Evet, özel ordunun beyni Apo'nun bugüne kadar öldürülmeme nedenini
"devletin politikası"
olarak açıklarken yazar Yalçın Küçük, "Mumcu'nun
bana anlattıkları, Apo'nun MİT olabileceği kuşkusunu uyandırmıştı" diyordu.(31Ocak-6
Şubat l993.Sayı:06, Nokta dergisi).
Bütün bunlara Apo ne diyordu? 14 Nisan 1993 tarihli Tempo dergisinde "MİT
bana yardım etmedi, ama yanlış değerlendirdi" başlıklı yazıda, Apo ana başlıklar halinde şu sözleri
sarf ediyordu:
"MİT'in
beni koruyup kollaması değil de yanlış değerlendirmesi söz konusudur.

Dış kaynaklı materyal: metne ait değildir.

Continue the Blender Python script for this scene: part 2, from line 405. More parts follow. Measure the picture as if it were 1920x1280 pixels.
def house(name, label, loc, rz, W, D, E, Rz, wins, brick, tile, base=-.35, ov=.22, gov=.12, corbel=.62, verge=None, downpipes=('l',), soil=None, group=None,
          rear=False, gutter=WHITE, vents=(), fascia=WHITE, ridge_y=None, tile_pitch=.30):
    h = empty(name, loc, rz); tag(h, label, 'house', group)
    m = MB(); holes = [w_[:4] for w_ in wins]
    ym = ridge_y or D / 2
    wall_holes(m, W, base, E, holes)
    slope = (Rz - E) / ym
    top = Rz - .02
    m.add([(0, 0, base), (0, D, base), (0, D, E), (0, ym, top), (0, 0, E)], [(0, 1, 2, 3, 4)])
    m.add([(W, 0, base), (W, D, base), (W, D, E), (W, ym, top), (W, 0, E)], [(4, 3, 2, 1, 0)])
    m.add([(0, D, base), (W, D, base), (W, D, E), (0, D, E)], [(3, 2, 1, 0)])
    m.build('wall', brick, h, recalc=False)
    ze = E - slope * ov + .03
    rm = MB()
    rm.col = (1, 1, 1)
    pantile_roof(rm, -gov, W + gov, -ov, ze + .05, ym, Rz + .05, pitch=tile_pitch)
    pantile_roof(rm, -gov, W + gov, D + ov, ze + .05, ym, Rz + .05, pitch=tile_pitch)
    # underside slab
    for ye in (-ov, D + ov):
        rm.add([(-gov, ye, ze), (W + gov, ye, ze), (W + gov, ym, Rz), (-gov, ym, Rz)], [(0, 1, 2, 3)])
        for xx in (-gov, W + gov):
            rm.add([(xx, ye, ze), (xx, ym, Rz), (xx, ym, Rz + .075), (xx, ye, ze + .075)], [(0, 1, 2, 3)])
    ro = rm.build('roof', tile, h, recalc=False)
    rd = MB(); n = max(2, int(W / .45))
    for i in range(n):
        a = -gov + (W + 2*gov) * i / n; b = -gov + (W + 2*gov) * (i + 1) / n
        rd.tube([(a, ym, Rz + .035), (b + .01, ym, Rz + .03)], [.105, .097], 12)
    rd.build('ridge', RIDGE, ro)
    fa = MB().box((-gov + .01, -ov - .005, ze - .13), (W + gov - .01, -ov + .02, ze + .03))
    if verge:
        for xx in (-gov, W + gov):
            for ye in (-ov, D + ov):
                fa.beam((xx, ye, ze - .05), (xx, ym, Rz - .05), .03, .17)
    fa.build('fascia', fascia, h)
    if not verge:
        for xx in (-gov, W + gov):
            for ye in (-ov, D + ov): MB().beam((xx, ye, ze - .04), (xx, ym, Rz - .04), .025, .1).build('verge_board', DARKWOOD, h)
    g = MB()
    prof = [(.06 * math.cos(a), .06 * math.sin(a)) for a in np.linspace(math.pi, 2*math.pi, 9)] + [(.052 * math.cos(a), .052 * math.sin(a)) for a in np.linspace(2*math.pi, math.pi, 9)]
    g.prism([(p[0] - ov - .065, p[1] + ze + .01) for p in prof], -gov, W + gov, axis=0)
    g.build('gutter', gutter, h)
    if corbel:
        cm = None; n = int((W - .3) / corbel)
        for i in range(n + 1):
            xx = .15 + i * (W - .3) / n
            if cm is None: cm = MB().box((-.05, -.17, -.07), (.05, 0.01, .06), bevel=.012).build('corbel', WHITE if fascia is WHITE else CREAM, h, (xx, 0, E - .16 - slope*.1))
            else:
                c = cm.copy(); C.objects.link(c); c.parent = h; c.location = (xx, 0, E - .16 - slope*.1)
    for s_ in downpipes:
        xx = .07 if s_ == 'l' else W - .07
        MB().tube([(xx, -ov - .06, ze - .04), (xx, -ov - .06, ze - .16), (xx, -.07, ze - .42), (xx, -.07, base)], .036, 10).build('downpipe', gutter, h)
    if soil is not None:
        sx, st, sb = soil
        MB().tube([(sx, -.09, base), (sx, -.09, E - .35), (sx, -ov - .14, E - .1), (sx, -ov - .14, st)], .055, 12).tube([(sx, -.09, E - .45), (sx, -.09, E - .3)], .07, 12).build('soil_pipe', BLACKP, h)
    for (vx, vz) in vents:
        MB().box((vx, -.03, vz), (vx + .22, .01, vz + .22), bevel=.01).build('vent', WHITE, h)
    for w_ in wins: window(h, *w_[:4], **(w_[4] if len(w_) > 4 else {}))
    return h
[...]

Uğur Mumcu
sanıyorum bunu değerlendiremiyor. Keşke benimle konuşsaydı kendisine pek çok
veri verebilirdim. Uzun uzun anlatabilirdim.

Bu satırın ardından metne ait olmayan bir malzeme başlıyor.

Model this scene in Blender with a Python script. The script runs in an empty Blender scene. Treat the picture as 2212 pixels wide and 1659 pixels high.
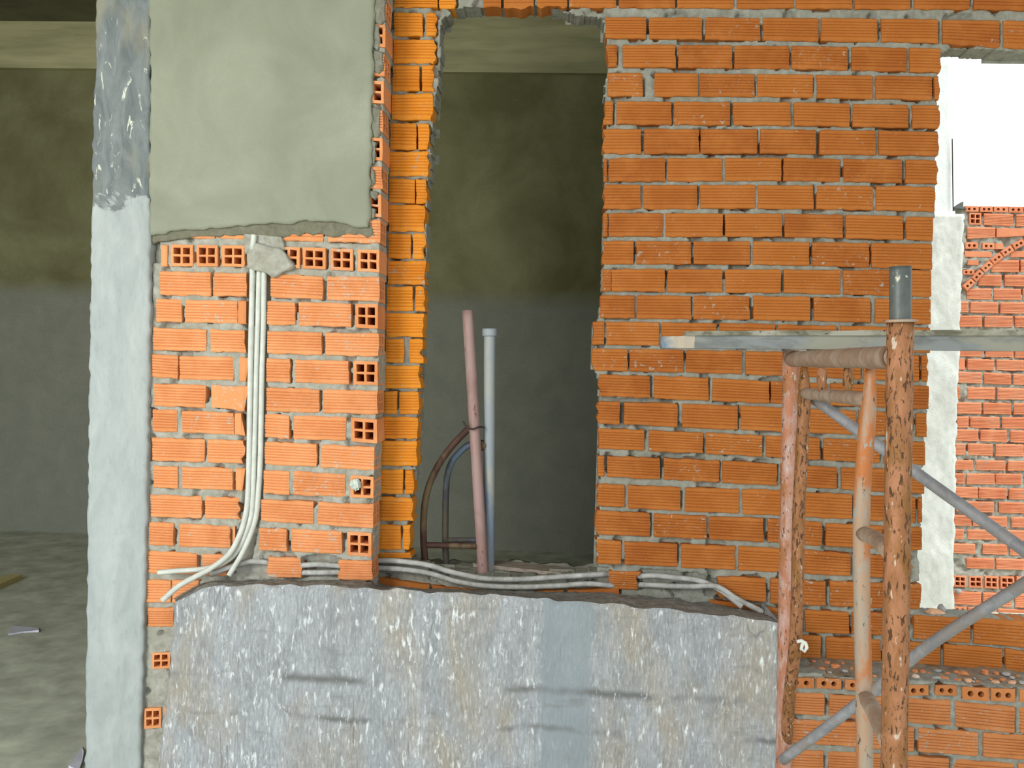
import bpy, math, random
import numpy as np
from mathutils import Vector, Matrix

random.seed(7)
RS = np.random.RandomState(11)
C = bpy.context.scene.collection
SC = bpy.context.scene

# ------------------------------------------------------------------ camera
W, H, F = 2212.0, 1659.0, 1950.0
CAM = Vector((0, 0, 1.5))
YAW, PITCH, ROLL = math.radians(3.3), math.radians(1.3), 0.028
FWD = Vector((-math.sin(YAW) * math.cos(PITCH), math.cos(YAW) * math.cos(PITCH), -math.sin(PITCH)))
R0 = FWD.cross(Vector((0, 0, 1))).normalized()
U0 = R0.cross(FWD).normalized()
RV = R0 * math.cos(ROLL) + U0 * math.sin(ROLL)
UV = -R0 * math.sin(ROLL) + U0 * math.cos(ROLL)


def P(px, py, Y):
    """point of the plane y = Y seen at a photo pixel"""
    d = FWD + RV * ((px - W / 2) / F) - UV * ((py - H / 2) / F)
    return CAM + d * (Y / d.y)


def XZ(px, py, Y):
    p = P(px, py, Y)
    return (p.x, p.z)


# depths of the planes of the building
YW = 3.00     # recessed brick wall with the doorway
YP = 2.88     # brick pier beside the column
YL = 2.85     # brick plinth under the ledge
YB = 2.76     # front of the concrete block
YFAR = 5.9    # brick wall across the yard
YBACK = 7.2   # plastered wall of the dark room


# ------------------------------------------------------------------ noise
def _h(ix, iz, s):
    v = np.sin(ix * 127.1 + iz * 311.7 + s * 74.7) * 43758.5453
    return v - np.floor(v)


def vn(x, z, f, s=0):
    """value noise in [-1, 1]"""
    x = np.asarray(x, float) * f + 1000.0
    z = np.asarray(z, float) * f + 1000.0
    ix, iz = np.floor(x), np.floor(z)
    fx, fz = x - ix, z - iz
    fx, fz = fx * fx * (3 - 2 * fx), fz * fz * (3 - 2 * fz)
    a = _h(ix, iz, s) * (1 - fx) + _h(ix + 1, iz, s) * fx
    b = _h(ix, iz + 1, s) * (1 - fx) + _h(ix + 1, iz + 1, s) * fx
    return (a * (1 - fz) + b * fz) * 2 - 1


# ------------------------------------------------------------------ mesh builder
class MB:
    def __init__(self):
        self.v, self.f, self.m, self.t, self.s = [], [], [], [], []

    def vert(self, p):
        self.v.append((p[0], p[1], p[2]))
        return len(self.v) - 1

    def face(self, idx, m=0, t=(.5, 0, 0), smooth=False):
        self.f.append(tuple(idx)); self.m.append(m); self.t.append(t); self.s.append(smooth)

    def build(self, name, mats, parent=None, keep=False):
        me = bpy.data.meshes.new(name)
        me.from_pydata(self.v, [], self.f)
        for mt in (mats if isinstance(mats, (list, tuple)) else [mats]):
            me.materials.append(mt)
        me.polygons.foreach_set('material_index', self.m)
        me.polygons.foreach_set('use_smooth', self.s)
        ca = me.color_attributes.new('tint', 'FLOAT_COLOR', 'CORNER')
        arr = np.ones((len(me.loops), 4), np.float32)
        cnt = np.array([len(f) for f in self.f])
        arr[:, :3] = np.repeat(np.array(self.t, np.float32), cnt, axis=0)
        ca.data.foreach_set('color', arr.ravel())
        me.update()
        o = bpy.data.objects.new(name, me)
        C.objects.link(o)
        if parent is not None:
            o.parent = parent
        if parent is None and not keep:
            # move the origin to the bottom centre of the thing
            co = np.array(self.v)
            c = Vector(((co[:, 0].min() + co[:, 0].max()) / 2, (co[:, 1].min() + co[:, 1].max()) / 2, co[:, 2].min()))
            me.transform(Matrix.Translation(-c)); o.location = c
        return o


def tag(o, label, cat=None, group=None, kind=None):
    o['label'] = label
    if cat: o['category'] = cat
    if group: o['group'] = group
    if kind: o['kind'] = kind
    return o


def empty(name, loc):
    o = bpy.data.objects.new(name, None)
    C.objects.link(o); o.location = loc
    o.empty_display_size = .05
    return o


def under(o, root):
    """keep a part built in world coordinates where it is under its thing"""
    o.parent = root
    o.matrix_parent_inverse = Matrix.Translation(-root.location)
    return o


# ------------------------------------------------------------------ materials
def nodes(name, rough=.85):
    m = bpy.data.materials.new(name); m.use_nodes = True
    nt = m.node_tree
    b = nt.nodes['Principled BSDF']
    b.inputs['Roughness'].default_value = rough
    b.inputs['Specular IOR Level'].default_value = .25
    return m, nt, b


def N(nt, t, **k):
    n = nt.nodes.new(t)
    for a, v in k.items():
        setattr(n, a, v)
    return n


def noise(nt, scale, detail=6, rough=.6, dist=0, vec=None):
    n = N(nt, 'ShaderNodeTexNoise')
    n.inputs['Scale'].default_value = scale
    n.inputs['Detail'].default_value = detail
    n.inputs['Roughness'].default_value = rough
    n.inputs['Distortion'].default_value = dist
    if vec is not None: nt.links.new(vec, n.inputs['Vector'])
    return n.outputs['Fac']


def ramp(nt, fac, a, b, ca=(0, 0, 0, 1), cb=(1, 1, 1, 1)):
    n = N(nt, 'ShaderNodeValToRGB')
    n.color_ramp.elements[0].position = a; n.color_ramp.elements[0].color = ca
    n.color_ramp.elements[1].position = b; n.color_ramp.elements[1].color = cb
    nt.links.new(fac, n.inputs['Fac'])
    return n.outputs['Color']


def mix(nt, fac, a, b):
    n = N(nt, 'ShaderNodeMix', data_type='RGBA')
    if isinstance(fac, (int, float)): n.inputs[0].default_value = fac
    else: nt.links.new(fac, n.inputs[0])
    for i, c in ((6, a), (7, b)):
        if isinstance(c, tuple): n.inputs[i].default_value = (*c, 1) if len(c) == 3 else c
        else: nt.links.new(c, n.inputs[i])
    return n.outputs[2]


def math_(nt, op, a, b=None, clamp=False):
    n = N(nt, 'ShaderNodeMath', operation=op); n.use_clamp = clamp
    for i, c in ((0, a), (1, b)):
        if c is None: continue
        if isinstance(c, (int, float)): n.inputs[i].default_value = c
        else: nt.links.new(c, n.inputs[i])
    return n.outputs[0]


def coords(nt, kind='Object', scale=(1, 1, 1)):
    t = N(nt, 'ShaderNodeTexCoord')
    mp = N(nt, 'ShaderNodeMapping')
    mp.inputs['Scale'].default_value = scale
    nt.links.new(t.outputs[kind], mp.inputs['Vector'])
    return mp.outputs['Vector']


def bump(nt, b, h, strength=.4, dist=.003):
    n = N(nt, 'ShaderNodeBump')
    n.inputs['Strength'].default_value = strength
    n.inputs['Distance'].default_value = dist
    nt.links.new(h, n.inputs['Height'])
    nt.links.new(n.outputs['Normal'], b.inputs['Normal'])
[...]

PKK'yı PKK yapan, bu konuda sağladığı veya benim vasıtamla sağladığı
gelişmedir. MİT burada büyük bir yanılgı yaşadı. Ki Cüneyt Arcayürek'in ilginç
bir değerlendirmesi vardır; '1978 yılında büyük bir gaf yapıldı. Hatta yılan bir
karış iken bir asker potini kaldırıp ezebilecekken bu gaftan ötürü altından çıkamayacak
bir duruma geldik şimdi" dedi, 12 Eylül'e nasıl gelindi sorusuna cevap arayışında.
Şimdi basın bunu bilmiyor veya Uğur Mumcu bence bunu biraz açığa çıkardı."

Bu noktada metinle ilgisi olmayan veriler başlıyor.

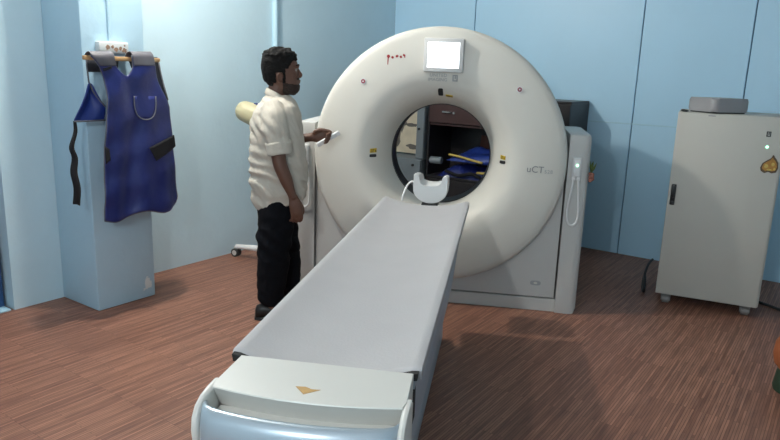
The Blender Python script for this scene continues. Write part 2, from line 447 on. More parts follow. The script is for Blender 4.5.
# pocket with grey edging, velcro patches
def on_front(px, py, lift=.004):
    p = ap(px, py); s = (px - 104) / (176 - 104); lo = (py - 55) / 165
    q = front_point(px, py, s, lo); q.x += lift; return q
bm = BM()
U_ = [(132.5, 96), (132.6, 103), (133.5, 110), (136.5, 116), (142, 119.2), (147.5, 118), (151.2, 113), (152.6, 105), (153, 96)]
grid(bm, [[on_front(132.6 + (153 - 132.6) * k / 8 + (1 if py > 108 else 0) * ((py - 108) / 11) * (4.5 - 9 * k / 8), py, .013) for k in range(9)] for py in (96, 100, 104, 108, 112, 116, 118.5)])
pk = link('pocket', bm, 'blue', apr, smooth='all', mods=[('SOLIDIFY', dict(thickness=.004, offset=1))])
piping(pk, spline([on_front(x, y, .0165) for x, y in U_], 4), .004, .002)
def patch(quad, n=6):
    a, b_, c, d_ = [Vector((x, y, 0)) for x, y in quad]
    b = BM(); rws = []
    for i in range(n + 1):
        l = a.lerp(d_, i / n); r = b_.lerp(c, i / n)
        rws.append([on_front(l.lerp(r, k / n).x, l.lerp(r, k / n).y, .014) for k in range(n + 1)])
    grid(b, rws); return link('velcro_patch', b, 'velcro', apr, smooth='all', mods=[('SOLIDIFY', dict(thickness=.004, offset=1))])
patch([(145, 147), (171.5, 134.5), (174.5, 146), (153, 160.5)])
patch([(103.9, 146), (108.2, 149), (109.2, 160), (104.2, 164)])
patch([(101.2, 68.6), (109.5, 66), (110.2, 68.2), (102.2, 71.4)])

# ------------------------------------------------------------------ the scanner gantry
GX, GZ = -.418, 1.033
gan = thing('scanner_gantry', 'large cream white ring-shaped scanner gantry with a round opening and lit screen', 'medical scanner', (GX, 4.48, 0))
OY = 4.48
PROF = [(.836, 4.56), (.848, 4.535), (.854, 4.50), (.855, 4.45), (.852, 4.425), (.845, 4.405), (.832, 4.394), (.80, 4.387), (.74, 4.381), (.68, 4.377), (.60, 4.3755),
        (.565, 4.377), (.53, 4.383), (.50, 4.394), (.47, 4.412), (.44, 4.440), (.415, 4.475), (.393, 4.52), (.374, 4.572), (.360, 4.625), (.350, 4.668)]
def prof_at(r):
    for (r0, y0), (r1, y1) in zip(PROF[3:-1], PROF[4:]):
        if r1 <= r <= r0:
            k = (r0 - r) / (r0 - r1); return y0 + (y1 - y0) * k, (y1 - y0) / (r1 - r0)
    return PROF[8][1], 0
def revolve(bm, prof, seg=160, cap=False):
    rings = [[Vector((r * math.cos(2 * PI * k / seg), y - OY, GZ + r * math.sin(2 * PI * k / seg))) for k in range(seg)] for r, y in prof]
    loft(bm, rings, cap)
bm = BM(); revolve(bm, PROF)
link('front_cover', bm, 'cover', gan, smooth='all')
bm = BM(); revolve(bm, [(.352, 4.662), (.345, 4.664), (.345, 4.84), (.352, 4.842), (.40, 4.80), (.40, 4.67), (.352, 4.662)], 96)
link('bore_ring', bm, 'black', gan, smooth=True, label='black ring lining the opening')
bm = BM(); revolve(bm, [(.352, 4.842), (.39, 4.95), (.48, 5.10), (.60, 5.20), (.78, 5.26), (.835, 5.22), (.845, 5.14), (.845, 4.58), (.836, 4.555), (.80, 4.555), (.80, 5.1), (.50, 5.0), (.39, 4.842), (.352, 4.842)], 128)
link('rear_housing', bm, 'housing', gan, smooth=True)
bm = BM(); prism(bm, [(-.852, .100), (.850, .100), (.850, 1.03)] + [(.70 * math.cos(a), GZ + .70 * math.sin(a)) for a in [-PI * k / 48 for k in range(49)]] + [(-.852, 1.03)], 4.475 - OY, 4.56 - OY, axis='y')
link('base_panel', bm, 'panelw', gan)
bm = BM(); box(bm, -.80, .80, 4.50 - OY, 4.62 - OY, .02, .30); box(bm, -.845, -.80, 4.5 - OY, 5.15 - OY, .02, 1.0); box(bm, .80, .845, 4.5 - OY, 5.15 - OY, .02, 1.0)
box(bm, -.8, .8, 4.62 - OY, 5.12 - OY, .02, .20)
link('base_frame', bm, 'gap', gan)
link('plinth', boxm(-.853, .862, 4.47 - OY, 4.56 - OY, 0, .090, bev=.004), 'panelw', gan)
link('rear_base', boxm(-.78, .78, 5.13 - OY, 5.17 - OY, .02, .35, bev=.004), 'housing', gan)
def column(sx):
    b = BM()
    a0, a1 = .862, 1.005
    prof = [(a0, 4.455 - OY), (a0 + .085, 4.447 - OY), (a1 - .030, 4.452 - OY), (a1 - .010, 4.47 - OY), (a1, 4.51 - OY), (a1, 5.10 - OY), (a1 - .03, 5.15 - OY), (a0, 5.15 - OY)]
    rings = []
    for z, sh in ((0, -.012), (.03, 0), (.6, 0), (1.18, 0), (1.212, -.004), (1.228, -.014), (1.232, -.03)):
        cx, cy = (a0 + a1) / 2, 4.8 - OY
        rings.append([Vector((sx * (cx + (x - cx) * (1 + sh * 8 if x > cx else 1)), cy + (y - cy) * (1 + sh * 1.2), z + (.006 if z > 1.1 else 0) * (y - cy))) for x, y in prof])
    loft(b, rings)
    return link('side_column', b, 'panelw', gan, smooth=True)
column(1); column(-1)

def face_frame(x, z):
    """frame on the front cover at world x, z: local x = right, y = up, z = out"""
    dx, dz = x - GX, z - GZ; r = math.hypot(dx, dz); y, sl = prof_at(r)
    nrm = Vector((sl * dx / r, -1, sl * dz / r)).normalized()
    rgt = Vector((1, 0, 0)); rgt = (rgt - nrm * rgt.dot(nrm)).normalized()
    upv = nrm.cross(rgt)
    o = Vector((dx, y - OY, z))
    return Matrix(((rgt.x, upv.x, nrm.x, o.x), (rgt.y, upv.y, nrm.y, o.y), (rgt.z, upv.z, nrm.z, o.z), (0, 0, 0, 1)))
# screen
scm = face_frame(-.402, 1.703)
bm = BM(); box(bm, -.128, .128, -.106, .106, -.02, .035, bev=.008)
scr = link('screen_unit', xform(bm, scm), 'frame', gan, smooth=True)
bm = BM(); box(bm, -.102, .102, -.080, .080, .030, .0362)
pn = link('lit_panel', xform(bm, scm), 'screen', scr, label='bright white glowing display')
bm = BM()
for k in range(4): box(bm, -.070 + k * .010, -.063 + k * .010, .060, .064, .0362, .0366)
link('status_text', xform(bm, scm), 'inkl', scr)
# lettering under it
m4 = face_frame(-.432, 1.577)
link('lettering', xform(text_mesh('UNITED', .030, spacing=1.08), m4 @ Matrix.Translation((0, .0, .0012))), 'inkl', gan)
m4 = face_frame(-.437, 1.549)
link('lettering', xform(text_mesh('IMAGING', .030, spacing=1.0), m4 @ Matrix.Translation((0, 0, .0012))), 'inkl', gan)
m4 = face_frame(-.322, 1.563)
bm = BM(); box(bm, -.018, -.010, -.016, .02, 0, .0015); box(bm, -.018, .016, -.022, -.014, 0, .0015); box(bm, .008, .016, -.02, .02, 0, .0015); box(bm, -.004, .004, -.006, .02, 0, .0015); box(bm, -.010, .008, .014, .02, 0, .0015)
link('emblem', xform(bm, m4), 'inkl', gan)
# name on the right side of the cover
m4 = face_frame(.232, .997)
link('lettering', xform(text_mesh('uCT', .062, spacing=1.0), m4 @ Matrix.Rotation(-.03, 4, 'Z') @ Matrix.Translation((0, 0, .0012))), 'ink', gan)
m4 = face_frame(.318, .986)
link('lettering', xform(text_mesh('528', .034, spacing=1.1), m4 @ Matrix.Translation((0, 0, .0012))), 'inkl', gan)
# round marker lamps
for (x, z) in ((-.929, 1.521), (.093, 1.506)):
    m4 = face_frame(x, z)
    bm = BM(); cyl(bm, (0, 0, -.004), (0, 0, .004), .020, 24); b_ = link('marker_ring', xform(bm, m4), 'frame', gan, smooth=True)
    bm = BM(); cyl(bm, (0, 0, .003), (0, 0, .006), .0145, 20); l_ = link('marker_lamp', xform(bm, m4), 'lamp', b_, smooth=True)
    bm = BM(); cyl(bm, (0, 0, .0055), (0, 0, .0072), .005, 12); link('lens', xform(bm, m4), 'frame', l_)
# red powder marks
m4 = face_frame(-.715, 1.684)
bm = BM()
for (x, y, r) in ((-.050, .004, .0125), (-.022, -.004, .0095), (.006, .006, .0095), (.032, .002, .0085), (.052, .013, .0075)):
    prism(bm, [(x + r * math.cos(q) * random.uniform(.7, 1.15), y + r * math.sin(q) * random.uniform(.7, 1.15)) for q in [i * PI / 5 for i in range(10)]], -.001, .0012)
prism(bm, [(-.056, .0), (-.047, 0), (-.051, -.05), (-.055, -.05)], -.001, .0012)
prism(bm, [(.05, .017), (.062, .016), (.061, -.004), (.057, -.004)], -.001, .0012)
link('red_marks', xform(bm, m4), 'red', gan)
# laser windows and their warning labels round the funnel
def pill(m4, a, b, h, m, nm, z0=-.012, p=4):
    b_ = BM(); prism(b_, ellipse_pts(0, 0, a, b, 24, p), z0, h); return link(nm, xform(b_, m4), m, gan, smooth=True)
pill(face_frame(-.418, 1.468), .0165, .036, .004, 'black', 'laser_window', p=5)
pill(face_frame(-.862, 1.023), .027, .0105, .004, 'black', 'laser_window', p=5)
pill(face_frame(.018, 1.026), .027, .0105, .004, 'black', 'laser_window', p=5)
def warn(x, z, w, h):
    m4 = face_frame(x, z)
    b_ = BM(); box(b_, -w, w, -h, h, -.006, .0015); o = link('warning_label', xform(b_, m4), 'yellow', gan)
    b_ = BM()
    box(b_, -w * .75, w * .35, h * .35, h * .6, .001, .0022); box(b_, -w * .75, w * .35, -h * .25, h * .0, .001, .0022); box(b_, -w * .75, w * .1, -h * .75, -h * .55, .001, .0022)
    prism(b_, [(w * .5, -h * .6), (w * .95, -h * .6), (w * .72, h * .5)], .001, .0022)
    link('label_print', xform(b_, m4), 'black', o)
warn(-.860, 1.058, .027, .0145); warn(.018, 1.058, .025, .013); warn(-.362, 1.444, .024, .013)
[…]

Bir süre önce yine faili meçhul bir cinayete
kurban giden JİTEM kurucularından Ahmet Cem Ersever ise
Aydınlık Gazetesi'ne konuşurken Apo'nun MİT ajanı olamayacağını belirtiyor,
ama bir yerde de kapıyı şu sözlerle tam olarak kapatmıyordu.
"Öcalan
ile ilgili SBF'den silik bir kişilik, pasif, kavgaya, gürültüye dahi girmez. Hiçbir
olaya girmez' tarzında bilgi aldık. 1970'li yılların başında Abdullah Öcalan
böyle bir kişilik. 1975'te gruplaşmalar başlıyor. Gruplaşmaya başlamadan önce,
belki, bakın olmuştu demiyorum, MİT’le "oralarda ne oluyor. Ne bitiyor'
biçiminde bir temas kurulmuş olabilir. Ben bunun ötesinde birşey olduğunu
zannetmiyorum."
Mumcu, Apo'nun
MİT’le ilişkisini araştırırken kanlı bir suikastin kurbanı oldu. Ama şimdi
devlet, geçmiş dönemde de olsa bu tür bir ilişki konusunda bazı bilgileri
belgeleyen Mumcu'nun katilini nasıl bulacak?